• **Set task**: Take all the material and copy it exactly.

++++ Available data

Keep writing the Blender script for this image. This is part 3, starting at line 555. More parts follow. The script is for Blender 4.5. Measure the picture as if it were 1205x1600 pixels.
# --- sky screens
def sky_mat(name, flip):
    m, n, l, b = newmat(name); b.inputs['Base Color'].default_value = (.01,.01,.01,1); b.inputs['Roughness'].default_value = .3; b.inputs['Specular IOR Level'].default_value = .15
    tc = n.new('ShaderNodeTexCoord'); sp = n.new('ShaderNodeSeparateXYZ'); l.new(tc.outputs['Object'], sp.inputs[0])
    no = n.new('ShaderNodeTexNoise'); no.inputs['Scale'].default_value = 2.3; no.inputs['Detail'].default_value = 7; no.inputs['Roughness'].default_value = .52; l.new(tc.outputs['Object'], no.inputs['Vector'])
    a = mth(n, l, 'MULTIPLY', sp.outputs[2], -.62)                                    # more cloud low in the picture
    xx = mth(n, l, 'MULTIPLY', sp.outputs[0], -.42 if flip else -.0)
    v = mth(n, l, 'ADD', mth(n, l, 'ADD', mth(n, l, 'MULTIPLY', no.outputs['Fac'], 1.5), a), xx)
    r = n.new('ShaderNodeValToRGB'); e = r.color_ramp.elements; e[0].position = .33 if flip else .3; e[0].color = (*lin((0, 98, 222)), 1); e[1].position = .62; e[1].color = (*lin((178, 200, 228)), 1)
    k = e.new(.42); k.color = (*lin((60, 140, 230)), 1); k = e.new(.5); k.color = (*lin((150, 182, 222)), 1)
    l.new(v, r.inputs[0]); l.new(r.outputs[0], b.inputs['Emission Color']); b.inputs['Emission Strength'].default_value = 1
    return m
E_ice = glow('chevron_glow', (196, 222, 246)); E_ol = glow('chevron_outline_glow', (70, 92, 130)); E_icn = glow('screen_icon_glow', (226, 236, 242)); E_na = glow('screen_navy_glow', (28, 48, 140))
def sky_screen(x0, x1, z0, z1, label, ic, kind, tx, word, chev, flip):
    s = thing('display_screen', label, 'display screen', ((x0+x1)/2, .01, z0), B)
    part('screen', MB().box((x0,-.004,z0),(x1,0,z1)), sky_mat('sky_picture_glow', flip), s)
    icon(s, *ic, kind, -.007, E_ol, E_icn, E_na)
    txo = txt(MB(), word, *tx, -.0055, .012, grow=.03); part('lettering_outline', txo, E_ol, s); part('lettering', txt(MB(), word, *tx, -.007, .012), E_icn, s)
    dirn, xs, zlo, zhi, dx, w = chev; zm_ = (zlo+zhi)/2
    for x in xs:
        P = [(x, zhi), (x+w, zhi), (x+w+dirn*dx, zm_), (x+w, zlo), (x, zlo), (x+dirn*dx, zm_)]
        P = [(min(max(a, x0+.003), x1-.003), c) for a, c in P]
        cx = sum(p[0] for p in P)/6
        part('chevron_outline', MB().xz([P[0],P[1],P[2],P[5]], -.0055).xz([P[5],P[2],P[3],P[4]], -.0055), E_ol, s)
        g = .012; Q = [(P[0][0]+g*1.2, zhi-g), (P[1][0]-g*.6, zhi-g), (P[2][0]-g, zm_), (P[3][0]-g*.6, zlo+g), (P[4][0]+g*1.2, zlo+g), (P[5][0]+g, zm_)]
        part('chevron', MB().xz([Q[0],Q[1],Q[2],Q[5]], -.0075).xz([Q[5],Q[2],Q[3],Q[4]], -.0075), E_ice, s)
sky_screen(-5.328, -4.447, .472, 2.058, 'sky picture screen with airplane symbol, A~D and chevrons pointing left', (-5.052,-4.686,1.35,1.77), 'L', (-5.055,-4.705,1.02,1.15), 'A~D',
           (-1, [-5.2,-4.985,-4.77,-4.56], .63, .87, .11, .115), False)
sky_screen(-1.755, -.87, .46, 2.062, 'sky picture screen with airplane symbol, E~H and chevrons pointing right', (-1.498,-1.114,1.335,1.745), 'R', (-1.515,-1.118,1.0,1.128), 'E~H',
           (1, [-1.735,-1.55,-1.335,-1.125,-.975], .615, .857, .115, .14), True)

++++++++

• **Finished task**:
Keep writing the Blender script for this image. This is part 3, starting at line 555. More parts follow. The script is for Blender 4.5. Measure the picture as if it were 1205x1600 pixels.
# --- sky screens
def sky_mat(name, flip):
    m, n, l, b = newmat(name); b.inputs['Base Color'].default_value = (.01,.01,.01,1); b.inputs['Roughness'].default_value = .3; b.inputs['Specular IOR Level'].default_value = .15
    tc = n.new('ShaderNodeTexCoord'); sp = n.new('ShaderNodeSeparateXYZ'); l.new(tc.outputs['Object'], sp.inputs[0])
    no = n.new('ShaderNodeTexNoise'); no.inputs['Scale'].default_value = 2.3; no.inputs['Detail'].default_value = 7; no.inputs['Roughness'].default_value = .52; l.new(tc.outputs['Object'], no.inputs['Vector'])
    a = mth(n, l, 'MULTIPLY', sp.outputs[2], -.62)                                    # more cloud low in the picture
    xx = mth(n, l, 'MULTIPLY', sp.outputs[0], -.42 if flip else -.0)
    v = mth(n, l, 'ADD', mth(n, l, 'ADD', mth(n, l, 'MULTIPLY', no.outputs['Fac'], 1.5), a), xx)
    r = n.new('ShaderNodeValToRGB'); e = r.color_ramp.elements; e[0].position = .33 if flip else .3; e[0].color = (*lin((0, 98, 222)), 1); e[1].position = .62; e[1].color = (*lin((178, 200, 228)), 1)
    k = e.new(.42); k.color = (*lin((60, 140, 230)), 1); k = e.new(.5); k.color = (*lin((150, 182, 222)), 1)
    l.new(v, r.inputs[0]); l.new(r.outputs[0], b.inputs['Emission Color']); b.inputs['Emission Strength'].default_value = 1
    return m
E_ice = glow('chevron_glow', (196, 222, 246)); E_ol = glow('chevron_outline_glow', (70, 92, 130)); E_icn = glow('screen_icon_glow', (226, 236, 242)); E_na = glow('screen_navy_glow', (28, 48, 140))
def sky_screen(x0, x1, z0, z1, label, ic, kind, tx, word, chev, flip):
    s = thing('display_screen', label, 'display screen', ((x0+x1)/2, .01, z0), B)
    part('screen', MB().box((x0,-.004,z0),(x1,0,z1)), sky_mat('sky_picture_glow', flip), s)
    icon(s, *ic, kind, -.007, E_ol, E_icn, E_na)
    txo = txt(MB(), word, *tx, -.0055, .012, grow=.03); part('lettering_outline', txo, E_ol, s); part('lettering', txt(MB(), word, *tx, -.007, .012), E_icn, s)
    dirn, xs, zlo, zhi, dx, w = chev; zm_ = (zlo+zhi)/2
    for x in xs:
        P = [(x, zhi), (x+w, zhi), (x+w+dirn*dx, zm_), (x+w, zlo), (x, zlo), (x+dirn*dx, zm_)]
        P = [(min(max(a, x0+.003), x1-.003), c) for a, c in P]
        cx = sum(p[0] for p in P)/6
        part('chevron_outline', MB().xz([P[0],P[1],P[2],P[5]], -.0055).xz([P[5],P[2],P[3],P[4]], -.0055), E_ol, s)
        g = .012; Q = [(P[0][0]+g*1.2, zhi-g), (P[1][0]-g*.6, zhi-g), (P[2][0]-g, zm_), (P[3][0]-g*.6, zlo+g), (P[4][0]+g*1.2, zlo+g), (P[5][0]+g, zm_)]
        part('chevron', MB().xz([Q[0],Q[1],Q[2],Q[5]], -.0075).xz([Q[5],Q[2],Q[3],Q[4]], -.0075), E_ice, s)
sky_screen(-5.328, -4.447, .472, 2.058, 'sky picture screen with airplane symbol, A~D and chevrons pointing left', (-5.052,-4.686,1.35,1.77), 'L', (-5.055,-4.705,1.02,1.15), 'A~D',
           (-1, [-5.2,-4.985,-4.77,-4.56], .63, .87, .11, .115), False)
sky_screen(-1.755, -.87, .46, 2.062, 'sky picture screen with airplane symbol, E~H and chevrons pointing right', (-1.498,-1.114,1.335,1.745), 'R', (-1.515,-1.118,1.0,1.128), 'E~H',
           (1, [-1.735,-1.55,-1.335,-1.125,-.975], .615, .857, .115, .14), True)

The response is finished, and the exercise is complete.